Malaysia: middle or middling power?

Embracing Hamas does nothing to advance those objectives given that many countries in the Middle East are themselves very wary of Hamas.

Dennis Ignatius

1. Is it the absence of leadership that causes us to keep pivoting from one controversy to another? Having gone through weeks of polemics over socks, high-heel shoes, and prayer mats, we are now in a kerfuffle about the remarks of a rather controversial academic with a penchant for courting publicity by making outrageous claims. Clearly, the organisers didn’t do their homework when they invited him.

2. Professor Gilley’s characterisation of Malaysia’s position on Palestine as tantamount to calling for a “second holocaust” is, of course, asinine, and not even worthy of a response. His claims that his safety had been compromised are also self-serving.

3. But his comments, as outrageous as they are, have provoked a timely discussion about our foreign policy and how we are being perceived abroad, particularly in the light of our support for Palestine.

4. Malaysia’s strong support for the people of Palestine has been a mainstay of our foreign policy since independence and is well-known.
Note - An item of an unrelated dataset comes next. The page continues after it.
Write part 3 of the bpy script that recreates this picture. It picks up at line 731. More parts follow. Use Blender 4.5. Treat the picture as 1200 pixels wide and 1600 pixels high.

It is a position that many other countries – and increasingly millions of people across the globe – also share. We certainly don’t need to be apologetic about it.

5. The prime minister’s over-the-top support for Hamas, however, has taken Malaysia into uncharted territory. Harshly condemning Israel’s horrific genocide against Palestinians and providing whatever humanitarian assistance to the people of Gaza is one thing; actively giving moral and other support to a group like Hamas is quite another.